Keith Sutter photo
Peter Jaffe has served as the Stockton Symphony’s dynamic music director since 1995, combining a passion for outreach and education with top-notch musicianship, and fostering sustained artistic growth throughout his tenure. Organizations ranging from the Association of California Symphony Orchestras to the Brubeck Institute and Goodwill Industries have honored Mr. Jaffe with prestigious awards for his innovations in educational programming and for his distinguished cultural contributions throughout the county. His engaging and informative preconcert discussions include his own renditions of symphonic examples at the piano, and he frequently advocates for the Symphony and orchestral music in radio broadcasts, television appearances, and web videos. He is also the host of the local radio program Symphony Mix, promoting orchestral events and broadcasting entertaining and educational programs about symphonic repertoire.
With a zeal for introducing new vital repertoire along with established masterworks, Mr. Jaffe has spearheaded the commissions of many world premieres. Avner Dorman’s Uzu and Muzu from Kakaruzu earned the Stockton Symphony national recognition for community engagement activities dealing with crucial social issues. A portion of the Stockton Symphony CD of Chris Brubeck’s Mark Twain’s World was broadcast nationally on NPR’s Performance Today, and Ansel Adams: America, co-composed by Dave and Chris Brubeck, has since been performed nationally and abroad.
Mr. Jaffe also conducts the Auburn and Folsom Lake Symphonies and Stockton Opera, and has appeared as guest conductor with the Louisiana Philharmonic Orchestra, New Mexico Symphony Orchestra, Long Beach Symphony Orchestra, Symphony Silicon Valley, and many other orchestras and music festivals across the country. He teaches every summer at the Conductor’s Institute of South Carolina. He conducted and taught at the Aspen Music Festival for fourteen years, and he spent three seasons conducting at the Oberlin Conservatory and two as a visiting professor at Stanford University.
Many of Mr. Jaffe’s own arrangements have been commissioned by and performed with orchestras in Aspen, Chicago, Long Beach, and Stockton, including his Symphonic Birthday and his transcription of Haydn’s Arianna a Naxos for Jan DeGaetani, which was also performed by the Chamber Music Society of Lincoln Center. A CD of his lullaby arrangements was released on the Chandos label, featuring mezzo-soprano Nadia Pelle with Yuli Turovsky directing I Musici de Montréal.

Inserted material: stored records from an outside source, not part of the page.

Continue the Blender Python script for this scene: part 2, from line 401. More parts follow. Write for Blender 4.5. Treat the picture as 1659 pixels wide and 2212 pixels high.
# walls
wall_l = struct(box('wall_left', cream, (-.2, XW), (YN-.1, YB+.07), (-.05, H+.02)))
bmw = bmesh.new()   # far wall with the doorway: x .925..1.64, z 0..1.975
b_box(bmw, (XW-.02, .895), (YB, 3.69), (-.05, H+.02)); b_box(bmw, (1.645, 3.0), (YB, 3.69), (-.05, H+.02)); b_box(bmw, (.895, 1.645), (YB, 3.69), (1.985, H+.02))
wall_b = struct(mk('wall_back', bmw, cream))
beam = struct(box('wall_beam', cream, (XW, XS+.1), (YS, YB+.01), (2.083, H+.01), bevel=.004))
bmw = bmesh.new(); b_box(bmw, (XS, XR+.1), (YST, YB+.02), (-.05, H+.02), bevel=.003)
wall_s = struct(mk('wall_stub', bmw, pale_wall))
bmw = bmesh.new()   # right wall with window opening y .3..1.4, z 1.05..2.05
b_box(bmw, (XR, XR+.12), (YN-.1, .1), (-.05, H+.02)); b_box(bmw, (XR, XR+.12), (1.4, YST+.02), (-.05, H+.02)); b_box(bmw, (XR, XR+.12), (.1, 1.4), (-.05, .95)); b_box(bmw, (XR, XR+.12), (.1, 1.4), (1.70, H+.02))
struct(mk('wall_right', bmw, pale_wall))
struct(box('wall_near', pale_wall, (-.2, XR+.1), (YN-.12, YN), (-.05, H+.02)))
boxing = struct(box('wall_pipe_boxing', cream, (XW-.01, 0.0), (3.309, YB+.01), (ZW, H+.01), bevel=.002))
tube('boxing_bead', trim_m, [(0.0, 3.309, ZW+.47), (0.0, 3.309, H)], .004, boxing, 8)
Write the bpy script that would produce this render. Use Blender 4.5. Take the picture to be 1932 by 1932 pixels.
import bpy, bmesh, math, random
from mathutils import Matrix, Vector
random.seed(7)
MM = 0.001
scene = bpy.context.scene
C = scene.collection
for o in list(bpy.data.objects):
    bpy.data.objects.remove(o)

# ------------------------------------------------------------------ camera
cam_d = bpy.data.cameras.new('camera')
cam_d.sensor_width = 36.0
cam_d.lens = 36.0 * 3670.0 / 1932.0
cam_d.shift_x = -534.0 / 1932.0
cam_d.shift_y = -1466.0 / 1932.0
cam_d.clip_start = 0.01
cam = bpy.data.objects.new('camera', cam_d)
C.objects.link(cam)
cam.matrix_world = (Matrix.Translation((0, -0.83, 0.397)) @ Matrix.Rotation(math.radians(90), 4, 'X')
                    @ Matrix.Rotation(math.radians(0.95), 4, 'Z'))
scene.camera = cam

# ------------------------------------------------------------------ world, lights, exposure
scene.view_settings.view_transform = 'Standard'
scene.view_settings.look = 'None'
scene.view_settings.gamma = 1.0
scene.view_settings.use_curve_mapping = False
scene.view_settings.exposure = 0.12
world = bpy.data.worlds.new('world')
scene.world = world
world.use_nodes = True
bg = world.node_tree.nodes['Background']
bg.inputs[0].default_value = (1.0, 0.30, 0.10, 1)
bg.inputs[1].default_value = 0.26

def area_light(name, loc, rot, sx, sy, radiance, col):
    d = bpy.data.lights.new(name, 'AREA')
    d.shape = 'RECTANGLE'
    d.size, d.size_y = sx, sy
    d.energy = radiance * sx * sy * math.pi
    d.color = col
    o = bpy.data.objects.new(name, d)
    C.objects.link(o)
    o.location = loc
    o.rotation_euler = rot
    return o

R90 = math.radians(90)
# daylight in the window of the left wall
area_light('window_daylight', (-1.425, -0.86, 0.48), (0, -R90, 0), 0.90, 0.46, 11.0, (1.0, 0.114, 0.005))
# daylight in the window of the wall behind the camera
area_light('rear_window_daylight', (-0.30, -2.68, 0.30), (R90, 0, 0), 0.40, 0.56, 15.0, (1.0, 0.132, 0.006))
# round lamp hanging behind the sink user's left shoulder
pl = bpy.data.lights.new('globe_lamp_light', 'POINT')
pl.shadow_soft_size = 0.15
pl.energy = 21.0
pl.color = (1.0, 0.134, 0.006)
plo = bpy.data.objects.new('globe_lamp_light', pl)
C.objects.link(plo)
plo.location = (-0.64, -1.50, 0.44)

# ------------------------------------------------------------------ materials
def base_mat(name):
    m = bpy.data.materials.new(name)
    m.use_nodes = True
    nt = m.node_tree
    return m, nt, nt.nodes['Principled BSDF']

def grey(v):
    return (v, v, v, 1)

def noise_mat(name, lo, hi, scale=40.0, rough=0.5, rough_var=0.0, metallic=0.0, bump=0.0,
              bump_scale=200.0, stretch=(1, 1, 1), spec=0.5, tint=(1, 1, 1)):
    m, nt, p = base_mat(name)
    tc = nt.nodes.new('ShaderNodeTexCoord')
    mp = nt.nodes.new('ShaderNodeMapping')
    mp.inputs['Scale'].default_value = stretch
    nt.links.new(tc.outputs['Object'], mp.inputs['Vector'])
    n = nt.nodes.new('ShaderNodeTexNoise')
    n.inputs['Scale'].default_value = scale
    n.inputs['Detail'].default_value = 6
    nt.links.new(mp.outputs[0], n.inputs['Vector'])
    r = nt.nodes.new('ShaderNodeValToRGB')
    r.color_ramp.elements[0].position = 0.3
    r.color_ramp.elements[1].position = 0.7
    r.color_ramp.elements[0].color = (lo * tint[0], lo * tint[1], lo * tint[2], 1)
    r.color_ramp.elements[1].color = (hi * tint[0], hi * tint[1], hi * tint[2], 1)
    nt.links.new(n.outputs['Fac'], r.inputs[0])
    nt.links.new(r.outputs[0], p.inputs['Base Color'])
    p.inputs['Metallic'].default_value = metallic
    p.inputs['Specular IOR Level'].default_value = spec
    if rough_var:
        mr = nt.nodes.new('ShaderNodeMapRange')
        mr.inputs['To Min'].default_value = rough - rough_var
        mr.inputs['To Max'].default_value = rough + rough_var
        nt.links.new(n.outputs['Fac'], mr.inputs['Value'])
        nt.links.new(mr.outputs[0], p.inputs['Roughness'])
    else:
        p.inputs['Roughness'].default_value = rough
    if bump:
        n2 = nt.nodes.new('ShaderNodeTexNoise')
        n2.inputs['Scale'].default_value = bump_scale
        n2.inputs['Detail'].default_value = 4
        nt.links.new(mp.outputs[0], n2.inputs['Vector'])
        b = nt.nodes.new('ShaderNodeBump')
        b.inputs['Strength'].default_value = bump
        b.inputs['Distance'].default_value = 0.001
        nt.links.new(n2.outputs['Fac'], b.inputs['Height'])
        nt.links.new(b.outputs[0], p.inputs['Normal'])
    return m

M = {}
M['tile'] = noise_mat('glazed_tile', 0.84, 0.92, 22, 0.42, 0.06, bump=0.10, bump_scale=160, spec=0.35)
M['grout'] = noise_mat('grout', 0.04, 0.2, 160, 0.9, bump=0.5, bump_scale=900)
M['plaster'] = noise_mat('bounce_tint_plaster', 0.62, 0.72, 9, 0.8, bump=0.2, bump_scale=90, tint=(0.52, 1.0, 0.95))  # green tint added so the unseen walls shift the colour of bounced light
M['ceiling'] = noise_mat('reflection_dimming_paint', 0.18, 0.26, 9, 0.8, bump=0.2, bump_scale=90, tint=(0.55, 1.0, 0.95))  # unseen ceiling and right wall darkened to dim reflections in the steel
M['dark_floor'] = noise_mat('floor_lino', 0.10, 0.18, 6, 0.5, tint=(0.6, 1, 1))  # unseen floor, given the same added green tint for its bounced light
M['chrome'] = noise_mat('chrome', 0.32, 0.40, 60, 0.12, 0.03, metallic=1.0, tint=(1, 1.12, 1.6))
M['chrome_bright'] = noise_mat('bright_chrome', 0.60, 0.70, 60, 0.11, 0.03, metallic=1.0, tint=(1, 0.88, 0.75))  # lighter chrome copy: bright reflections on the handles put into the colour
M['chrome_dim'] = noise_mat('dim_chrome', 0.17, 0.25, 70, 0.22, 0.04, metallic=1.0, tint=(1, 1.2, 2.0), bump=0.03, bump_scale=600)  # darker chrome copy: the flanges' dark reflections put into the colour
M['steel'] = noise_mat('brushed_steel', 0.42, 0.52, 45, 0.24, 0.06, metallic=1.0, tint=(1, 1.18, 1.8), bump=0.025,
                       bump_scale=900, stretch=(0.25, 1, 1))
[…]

Mr. Jaffe appeared on NBC’s First Camera in a show devoted to Tanglewood, where he was coached by Seiji Ozawa, Gunther Schuller, Gustav Meier, and Leonard Bernstein—a brief segment was later included in the American Masters special honoring Bernstein. Mr. Jaffe also studied conducting with Andor Toth, Paul Vermel, Charles Bruck, and Herbert Blomstedt. His instrumental background includes extensive performing on the violin, viola, and keyboard, and he often conducts from the harpsichord when performing Baroque or early Classic repertoire.